→ **Task**
Print, exactly as given, each line of the data from the line containing "part 2, starting" up to and including its last line.

→ **Dataset records**
*-*-*

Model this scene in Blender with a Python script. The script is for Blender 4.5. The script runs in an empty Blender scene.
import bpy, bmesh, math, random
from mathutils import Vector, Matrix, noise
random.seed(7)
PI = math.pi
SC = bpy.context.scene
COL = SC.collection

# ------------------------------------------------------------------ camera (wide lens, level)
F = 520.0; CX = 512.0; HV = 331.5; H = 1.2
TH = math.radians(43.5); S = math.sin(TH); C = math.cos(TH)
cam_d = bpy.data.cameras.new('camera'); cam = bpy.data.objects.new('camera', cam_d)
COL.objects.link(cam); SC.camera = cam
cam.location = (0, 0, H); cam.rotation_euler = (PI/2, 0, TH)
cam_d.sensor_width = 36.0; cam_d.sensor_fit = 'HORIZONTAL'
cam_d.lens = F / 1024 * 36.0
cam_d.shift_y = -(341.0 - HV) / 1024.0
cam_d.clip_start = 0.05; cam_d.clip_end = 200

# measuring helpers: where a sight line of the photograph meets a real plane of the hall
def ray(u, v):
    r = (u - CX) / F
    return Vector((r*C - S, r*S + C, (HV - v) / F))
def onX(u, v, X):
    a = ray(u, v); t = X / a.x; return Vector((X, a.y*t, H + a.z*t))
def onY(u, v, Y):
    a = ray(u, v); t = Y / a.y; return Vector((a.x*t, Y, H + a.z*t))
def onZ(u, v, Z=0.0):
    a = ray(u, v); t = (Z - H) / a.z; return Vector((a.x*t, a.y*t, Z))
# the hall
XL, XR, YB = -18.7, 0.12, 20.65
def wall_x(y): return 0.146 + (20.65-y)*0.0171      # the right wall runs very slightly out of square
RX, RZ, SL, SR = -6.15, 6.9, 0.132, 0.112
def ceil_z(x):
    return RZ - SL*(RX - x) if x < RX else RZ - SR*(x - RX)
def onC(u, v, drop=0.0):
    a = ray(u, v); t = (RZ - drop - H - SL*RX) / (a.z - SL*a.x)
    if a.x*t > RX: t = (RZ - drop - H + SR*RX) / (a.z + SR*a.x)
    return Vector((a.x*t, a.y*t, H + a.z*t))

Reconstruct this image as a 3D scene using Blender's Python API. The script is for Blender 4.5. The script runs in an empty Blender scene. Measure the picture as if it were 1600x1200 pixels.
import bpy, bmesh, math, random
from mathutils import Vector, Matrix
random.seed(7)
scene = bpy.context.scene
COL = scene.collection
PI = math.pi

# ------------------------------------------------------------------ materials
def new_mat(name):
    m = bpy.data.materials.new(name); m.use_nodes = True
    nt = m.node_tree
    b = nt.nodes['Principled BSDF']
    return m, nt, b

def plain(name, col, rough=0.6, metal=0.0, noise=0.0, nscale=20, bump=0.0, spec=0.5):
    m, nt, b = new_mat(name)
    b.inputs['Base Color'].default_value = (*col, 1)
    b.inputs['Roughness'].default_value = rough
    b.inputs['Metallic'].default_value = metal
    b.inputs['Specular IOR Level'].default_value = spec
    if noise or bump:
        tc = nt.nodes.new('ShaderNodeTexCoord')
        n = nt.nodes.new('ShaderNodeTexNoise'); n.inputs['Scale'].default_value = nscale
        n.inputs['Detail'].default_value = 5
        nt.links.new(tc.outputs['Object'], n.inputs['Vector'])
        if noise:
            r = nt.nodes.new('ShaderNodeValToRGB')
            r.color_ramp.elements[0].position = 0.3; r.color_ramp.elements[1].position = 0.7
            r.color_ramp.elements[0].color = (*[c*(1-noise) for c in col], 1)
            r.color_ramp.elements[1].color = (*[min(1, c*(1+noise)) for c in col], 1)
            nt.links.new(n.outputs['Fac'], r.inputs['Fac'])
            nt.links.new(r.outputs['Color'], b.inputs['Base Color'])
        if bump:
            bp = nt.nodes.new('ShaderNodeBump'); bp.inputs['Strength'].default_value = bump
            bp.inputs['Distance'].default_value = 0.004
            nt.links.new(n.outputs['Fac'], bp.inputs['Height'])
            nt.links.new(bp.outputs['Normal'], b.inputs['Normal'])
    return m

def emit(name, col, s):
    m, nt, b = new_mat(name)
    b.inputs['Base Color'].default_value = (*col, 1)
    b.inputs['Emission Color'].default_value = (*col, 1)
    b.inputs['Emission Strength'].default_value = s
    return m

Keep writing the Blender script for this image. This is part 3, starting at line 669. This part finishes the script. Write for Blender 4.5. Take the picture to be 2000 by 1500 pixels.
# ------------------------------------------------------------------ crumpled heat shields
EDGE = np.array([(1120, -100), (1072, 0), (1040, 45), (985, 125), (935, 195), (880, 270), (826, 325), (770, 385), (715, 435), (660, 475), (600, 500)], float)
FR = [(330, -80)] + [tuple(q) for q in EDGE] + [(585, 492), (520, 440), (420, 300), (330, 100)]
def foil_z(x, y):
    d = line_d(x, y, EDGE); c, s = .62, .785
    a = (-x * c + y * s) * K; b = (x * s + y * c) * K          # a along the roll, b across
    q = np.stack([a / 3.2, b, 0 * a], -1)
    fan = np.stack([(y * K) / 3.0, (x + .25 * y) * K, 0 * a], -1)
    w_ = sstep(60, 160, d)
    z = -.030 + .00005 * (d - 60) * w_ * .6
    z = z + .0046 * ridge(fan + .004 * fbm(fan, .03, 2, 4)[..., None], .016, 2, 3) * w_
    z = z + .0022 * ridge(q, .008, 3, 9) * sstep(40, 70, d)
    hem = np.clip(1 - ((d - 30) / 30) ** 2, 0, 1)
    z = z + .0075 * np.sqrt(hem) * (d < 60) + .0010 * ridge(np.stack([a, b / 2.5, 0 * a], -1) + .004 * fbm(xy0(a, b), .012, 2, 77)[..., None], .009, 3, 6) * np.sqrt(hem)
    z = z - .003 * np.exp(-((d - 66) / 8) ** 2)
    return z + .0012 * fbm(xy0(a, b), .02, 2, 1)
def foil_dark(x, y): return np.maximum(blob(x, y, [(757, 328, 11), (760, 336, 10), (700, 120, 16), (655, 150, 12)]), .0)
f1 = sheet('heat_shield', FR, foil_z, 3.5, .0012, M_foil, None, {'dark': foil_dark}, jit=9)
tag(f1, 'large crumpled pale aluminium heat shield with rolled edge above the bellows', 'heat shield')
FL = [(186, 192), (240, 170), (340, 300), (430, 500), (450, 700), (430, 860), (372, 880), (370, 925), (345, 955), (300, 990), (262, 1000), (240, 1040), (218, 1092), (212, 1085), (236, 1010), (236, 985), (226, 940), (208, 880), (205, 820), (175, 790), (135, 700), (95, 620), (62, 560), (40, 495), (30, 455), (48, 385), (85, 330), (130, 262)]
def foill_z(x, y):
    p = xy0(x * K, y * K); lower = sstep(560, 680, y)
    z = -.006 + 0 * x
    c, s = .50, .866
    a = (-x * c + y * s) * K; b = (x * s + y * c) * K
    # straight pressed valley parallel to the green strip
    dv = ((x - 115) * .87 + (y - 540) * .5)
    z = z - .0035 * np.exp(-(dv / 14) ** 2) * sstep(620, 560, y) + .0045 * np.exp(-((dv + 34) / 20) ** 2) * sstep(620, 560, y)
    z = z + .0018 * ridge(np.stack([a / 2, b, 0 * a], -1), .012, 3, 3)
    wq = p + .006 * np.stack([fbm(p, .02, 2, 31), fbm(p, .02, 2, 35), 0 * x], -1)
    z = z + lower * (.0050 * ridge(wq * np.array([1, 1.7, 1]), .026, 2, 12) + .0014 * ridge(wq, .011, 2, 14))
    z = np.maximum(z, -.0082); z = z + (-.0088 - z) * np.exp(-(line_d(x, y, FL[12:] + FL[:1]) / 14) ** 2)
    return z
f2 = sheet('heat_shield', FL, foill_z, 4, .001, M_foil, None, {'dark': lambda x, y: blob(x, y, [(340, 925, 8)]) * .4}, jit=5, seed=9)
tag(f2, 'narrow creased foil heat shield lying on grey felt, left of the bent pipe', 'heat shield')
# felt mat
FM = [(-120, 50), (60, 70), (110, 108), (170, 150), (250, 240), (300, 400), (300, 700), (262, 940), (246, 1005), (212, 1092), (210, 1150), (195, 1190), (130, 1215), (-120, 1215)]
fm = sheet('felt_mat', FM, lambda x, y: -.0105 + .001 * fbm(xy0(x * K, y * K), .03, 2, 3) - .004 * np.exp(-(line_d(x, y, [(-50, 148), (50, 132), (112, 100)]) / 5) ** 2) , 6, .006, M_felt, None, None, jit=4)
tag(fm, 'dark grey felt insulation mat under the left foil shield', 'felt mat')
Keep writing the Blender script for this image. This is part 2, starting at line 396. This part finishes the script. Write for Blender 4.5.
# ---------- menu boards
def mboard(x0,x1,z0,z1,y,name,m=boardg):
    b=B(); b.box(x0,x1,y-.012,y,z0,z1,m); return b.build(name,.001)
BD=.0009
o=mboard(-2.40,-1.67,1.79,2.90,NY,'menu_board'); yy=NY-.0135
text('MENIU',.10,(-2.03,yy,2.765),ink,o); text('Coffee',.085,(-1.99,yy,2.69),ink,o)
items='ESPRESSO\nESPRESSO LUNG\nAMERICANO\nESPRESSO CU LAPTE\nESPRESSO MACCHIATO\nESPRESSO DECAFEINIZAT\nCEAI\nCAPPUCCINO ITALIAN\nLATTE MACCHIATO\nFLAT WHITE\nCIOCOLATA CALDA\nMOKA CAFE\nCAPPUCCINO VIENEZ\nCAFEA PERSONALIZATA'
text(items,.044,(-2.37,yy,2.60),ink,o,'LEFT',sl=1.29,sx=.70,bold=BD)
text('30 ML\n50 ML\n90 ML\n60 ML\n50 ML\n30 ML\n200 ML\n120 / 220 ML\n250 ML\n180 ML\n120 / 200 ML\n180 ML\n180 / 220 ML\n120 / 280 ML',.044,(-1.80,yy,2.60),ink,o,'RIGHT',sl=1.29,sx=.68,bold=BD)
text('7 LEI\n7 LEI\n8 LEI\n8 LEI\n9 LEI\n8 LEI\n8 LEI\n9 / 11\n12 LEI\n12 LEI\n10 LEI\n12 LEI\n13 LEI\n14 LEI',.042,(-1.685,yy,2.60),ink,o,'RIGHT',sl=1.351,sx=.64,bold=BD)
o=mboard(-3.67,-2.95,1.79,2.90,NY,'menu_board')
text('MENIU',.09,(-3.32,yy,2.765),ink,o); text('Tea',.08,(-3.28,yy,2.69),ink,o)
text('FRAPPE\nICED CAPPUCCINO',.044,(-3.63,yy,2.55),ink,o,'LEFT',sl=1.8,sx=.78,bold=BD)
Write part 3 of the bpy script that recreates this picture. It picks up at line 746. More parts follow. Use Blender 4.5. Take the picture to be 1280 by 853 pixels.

*-*-*

→ **Solution for this problem**
Keep writing the Blender script for this image. This is part 2, starting at line 396. This part finishes the script. Write for Blender 4.5.
# ---------- menu boards
def mboard(x0,x1,z0,z1,y,name,m=boardg):
    b=B(); b.box(x0,x1,y-.012,y,z0,z1,m); return b.build(name,.001)
BD=.0009
o=mboard(-2.40,-1.67,1.79,2.90,NY,'menu_board'); yy=NY-.0135
text('MENIU',.10,(-2.03,yy,2.765),ink,o); text('Coffee',.085,(-1.99,yy,2.69),ink,o)
items='ESPRESSO\nESPRESSO LUNG\nAMERICANO\nESPRESSO CU LAPTE\nESPRESSO MACCHIATO\nESPRESSO DECAFEINIZAT\nCEAI\nCAPPUCCINO ITALIAN\nLATTE MACCHIATO\nFLAT WHITE\nCIOCOLATA CALDA\nMOKA CAFE\nCAPPUCCINO VIENEZ\nCAFEA PERSONALIZATA'
text(items,.044,(-2.37,yy,2.60),ink,o,'LEFT',sl=1.29,sx=.70,bold=BD)
text('30 ML\n50 ML\n90 ML\n60 ML\n50 ML\n30 ML\n200 ML\n120 / 220 ML\n250 ML\n180 ML\n120 / 200 ML\n180 ML\n180 / 220 ML\n120 / 280 ML',.044,(-1.80,yy,2.60),ink,o,'RIGHT',sl=1.29,sx=.68,bold=BD)
text('7 LEI\n7 LEI\n8 LEI\n8 LEI\n9 LEI\n8 LEI\n8 LEI\n9 / 11\n12 LEI\n12 LEI\n10 LEI\n12 LEI\n13 LEI\n14 LEI',.042,(-1.685,yy,2.60),ink,o,'RIGHT',sl=1.351,sx=.64,bold=BD)
o=mboard(-3.67,-2.95,1.79,2.90,NY,'menu_board')
text('MENIU',.09,(-3.32,yy,2.765),ink,o); text('Tea',.08,(-3.28,yy,2.69),ink,o)
text('FRAPPE\nICED CAPPUCCINO',.044,(-3.63,yy,2.55),ink,o,'LEFT',sl=1.8,sx=.78,bold=BD)
Write part 3 of the bpy script that recreates this picture. It picks up at line 746. More parts follow. Use Blender 4.5. Take the picture to be 1280 by 853 pixels.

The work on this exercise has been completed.